### Data block ###

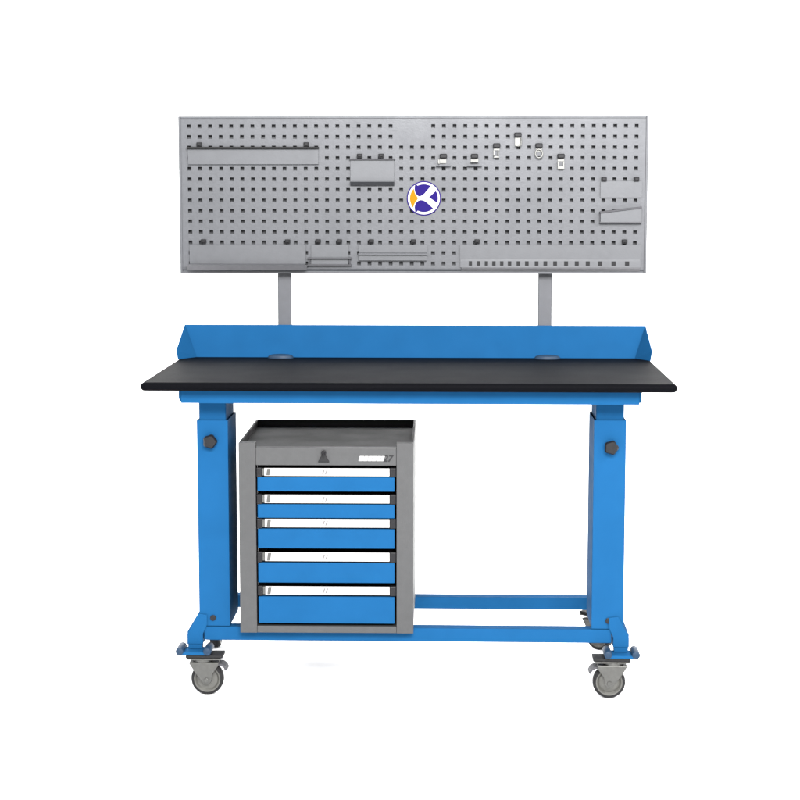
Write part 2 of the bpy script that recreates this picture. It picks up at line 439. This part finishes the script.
# pocket holder at the end of the board
t = thing('tool_pocket', 'grey angled tool pocket with a slanting dark strip for the shade in its mouth, clipped beside the pegboard edge', 'tool holder', (0.655, PY, 1.354))
bm = new(); sheet(bm, [(F, 1.4890), (F, 1.4365)], 0.590, 0.722, 0.0016)
obj('plate', bm, M['plate'], t, bevel=0.0005)
bm = new()
prism(bm, [(0.590, 1.387), (0.719, 1.4025), (0.719, 1.3610), (0.590, 1.3595)], F - 0.020, F - 0.0184)
box(bm, 0.590, 0.5915, F - 0.0183, PY - 0.0005, 1.3600, 1.388)
box(bm, 0.7175, 0.719, F - 0.0183, PY - 0.0005, 1.3612, 1.402)
obj('pocket', bm, M['plate'], t, bevel=0.0004)
bm = new(); prism(bm, [(0.588, 1.3872), (0.588, 1.3935), (0.721, 1.4090), (0.721, 1.4030)], F - 0.021, PY - 0.001)
obj('rim', bm, M['shade'], t, bevel=0.0015)  # dark strip painting the shade of the pocket opening
bm = new(); sheet(bm, [(F - 0.020, 1.3592), (F - 0.010, 1.3555), (PY - 0.001, 1.3550)], 0.588, 0.721, 0.0016)
obj('base', bm, M['lip'], t)
clips(t, [(0.6010, 1.4945), (0.7035, 1.4945)])
# long tray, bottom row
t = thing('tray', 'long plain grey tray with a lower lip coloured as shadow hung at the pegboard bottom', 'tray', (-0.535, PY, 1.203))
bm = new(); sheet(bm, [(F, 1.2860), (F, 1.2260), (F - 0.030, 1.2240), (F - 0.032, 1.2260)], -0.722, -0.348, 0.0016)
obj('plate', bm, M['plate'], t, bevel=0.0004)
bm = new()
prism(bm, [(-0.728, 1.2222), (-0.341, 1.2222), (-0.352, 1.2060), (-0.722, 1.2060)], F - 0.020, F - 0.004)
prism(bm, [(F - 0.032, 1.2236), (F - 0.0205, 1.2070), (F - 0.0205, 1.2236)], -0.726, -0.343, 'x')
obj('lip', bm, M['lip'], t, bevel=0.001)  # shadow under the tray put into the lip colour
clips(t, [(-0.676, 1.297), (-0.406, 1.297)])
# small double bar
t = thing('tool_bar', 'small grey holder with two dark bars, between two wider bottom row trays', 'tool holder', (-0.271, PY, 1.22))
bm = new(); sheet(bm, [(F, 1.2870), (F, 1.2210)], -0.331, -0.211, 0.0016)
obj('plate', bm, M['plate'], t, bevel=0.0005)
for z in (1.2440, 1.2225):
    bm = new(); box(bm, -0.342, -0.200, F - 0.012, PY - 0.0005, z - 0.0022, z + 0.0022)
    obj('bar', bm, M['shade'], t, bevel=0.001)
for x in (-0.3345, -0.2075):
    bm = new(); cyl(bm, (x, F - 0.003, 1.2330), 'z', 0.0022, 0.0170, 12)
    obj('end_rod', bm, M['shade'], t)
clips(t, [(-0.308, 1.2975), (-0.240, 1.2975)])
# stepped tool shelf
t = thing('shelf', 'medium grey stepped shelf at the pegboard bottom with a row of open holes under it', 'shelf', (-0.068, PY, 1.233))
bm = new(); sheet(bm, [(F, 1.2870), (F, 1.2625), (F - 0.001, 1.2615), (F - 0.016, 1.2600), (F - 0.016, 1.2585), (F - 0.006, 1.2530), (F - 0.006, 1.2370)], -0.178, 0.040, 0.0016)
obj('plate', bm, M['plate'], t, bevel=0.0004)
bm = new(); box(bm, -0.179, 0.041, F - 0.0185, F - 0.0163, 1.2560, 1.2600)
obj('edge_strip', bm, M['post'], t, bevel=0.0006)
clips(t, [(-0.138, 1.2975), (-0.003, 1.2975)])
# spanner rack with seventeen notches that get wider
t = thing('spanner_rack', 'longest grey rack on the pegboard, its bottom lip cut with a row of dark notches', 'tool rack', (0.43, PY, 1.205))
bm = new(); sheet(bm, [(F, 1.2870), (F, 1.2420)], 0.145, 0.722, 0.0016)
nx_ = [0.179, 0.205, 0.230, 0.254, 0.279, 0.304, 0.332, 0.359, 0.390, 0.418, 0.449, 0.484, 0.518, 0.553, 0.592, 0.635, 0.678]
gx = [0.147]
for i, x in enumerate(nx_):
    w = 0.0052 + 0.0016 * i / 16
    gx += [x - w, x + w]
gx.append(0.720)
gy = [(F - 0.0001, 1.2418), (F - 0.0004, 1.2350), (F - 0.0007, 1.2205), (F - 0.0009, 1.2150)]
G = [[bm.verts.new((x, y, z)) for (y, z) in gy] for x in gx]
for a in range(len(gx) - 1):
    for b in range(3):
        if b == 1 and a % 2 == 1: continue
        bm.faces.new((G[a][b], G[a + 1][b], G[a + 1][b + 1], G[a][b + 1]))
obj('plate', bm, M['plate'], t)
bm = new(); box(bm, 0.148, 0.719, F + 0.0020, F + 0.0040, 1.2150, 1.2405)
obj('notch_shade', bm, M['plastic'], t)  # black strip added behind the notches so they look deeply shaded
bm = new(); prism(bm, [(F - 0.0075, 1.2148), (F - 0.0075, 1.2125), (F + 0.003, 1.2030), (F + 0.005, 1.2030), (F + 0.005, 1.2120), (F - 0.004, 1.2148)], 0.150, 0.718, 'x')
obj('lip', bm, M['lip'], t, bevel=0.001)  # shadow under the tray put into the lip colour
clips(t, [(0.200, 1.2980), (0.669, 1.2980)])

# tool hooks: clip, small backing plate, and a bright bent piece
def hook(px, z, shape, label):
    x = hx(px)
    t = thing('tool_hook', label, 'hook', (x, PY, z - 0.04), 'bright tool hooks clipped on the pegboard')
    bm = new()
    box(bm, x - 0.0115, x + 0.0115, PY - 0.020, PY - 0.0003, z - 0.0060, z + 0.0085)
    obj('clip', bm, M['plastic'], t, bevel=0.003)
    y = PY - 0.004
    bm = new()
    if shape == 'bar':
        box(bm, x - 0.012, x + 0.012, y - 0.0015, y, z - 0.019, z - 0.0062)
        box(bm, x - 0.0125, x + 0.0125, y - 0.014, y - 0.0016, z - 0.0190, z - 0.0160)
    elif shape == 'wing':
        box(bm, x - 0.012, x + 0.009, y - 0.0015, y, z - 0.022, z - 0.0062)
        prism(bm, [(x - 0.017, z - 0.010), (x - 0.0122, z - 0.010), (x - 0.0122, z - 0.024), (x - 0.017, z - 0.022)], y - 0.010, y - 0.001)
    elif shape == 'jay':
        box(bm, x - 0.009, x + 0.009, y - 0.0012, y, z - 0.035, z - 0.0062)
        tube(bm, [(x + 0.009, y - 0.004, z - 0.010), (x + 0.0105, y - 0.012, z - 0.022), (x + 0.009, y - 0.016, z - 0.031), (x, y - 0.018, z - 0.034), (x - 0.008, y - 0.018, z - 0.032)], 0.0028)
    elif shape == 'ring':
        box(bm, x - 0.010, x + 0.010, y - 0.0012, y, z - 0.018, z - 0.0062)
        pts = [(x + 0.0115 * math.sin(k / 12 * 2 * math.pi), y - 0.006 - 0.004 * (1 - math.cos(k / 12 * 2 * math.pi)), z - 0.024 + 0.0135 * math.cos(k / 12 * 2 * math.pi)) for k in range(13)]
        tube(bm, pts, 0.0026)
    elif shape == 'square':
        box(bm, x - 0.0105, x + 0.0105, y - 0.0012, y, z - 0.016, z - 0.0062)
        for x0 in (x - 0.0105, x + 0.0065):
            box(bm, x0, x0 + 0.004, y - 0.010, y, z - 0.038, z - 0.0163)
        box(bm, x - 0.0105, x + 0.0105, y - 0.0125, y - 0.0103, z - 0.039, z - 0.031)
    else:   # 'pair'
        box(bm, x - 0.009, x + 0.009, y - 0.0012, y, z - 0.014, z - 0.0062)
        for x0 in (x - 0.0085, x + 0.0045):
            tube(bm, [(x0, y - 0.001, z - 0.014), (x0, y - 0.003, z - 0.030), (x0, y - 0.012, z - 0.036), (x0, y - 0.016, z - 0.030)], 0.0024)
        box(bm, x - 0.0095, x + 0.0075, y - 0.0155, y - 0.0130, z - 0.037, z - 0.032)
    obj('bent_hook', bm, M['chrome'], t, bevel=0.0005)
    if shape in ('bar', 'wing'):
        bm = new()
        box(bm, x - 0.024, x + 0.024, y - 0.016, y - 0.002, z - 0.031, z - 0.0285)
        obj('wire_rest', bm, M['post'], t, bevel=0.001)
hook(445, 1.5665, 'wing', 'dark wide clip hook, nearest to the round emblem in the row of hooks')
hook(476, 1.5665, 'bar', 'clip hook with one flat bright bar and a thin rest under it')
hook(498, 1.5995, 'pair', 'clip hook with a faint bright pair of prongs, just below the topmost hook')
hook(519, 1.6330, 'jay', 'topmost clip hook on the pegboard, with a bright J shaped bend')
hook(540, 1.5995, 'ring', 'clip hook carrying a small pale ring')
hook(562, 1.5665, 'square', 'clip hook with a bright square U loop, last of the row towards the pocket')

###

Your instructions
Filter out all lines lacking the word "that" and copy the rest.

Answer
Write part 2 of the bpy script that recreates this picture. It picks up at line 439. This part finishes the script.
# spanner rack with seventeen notches that get wider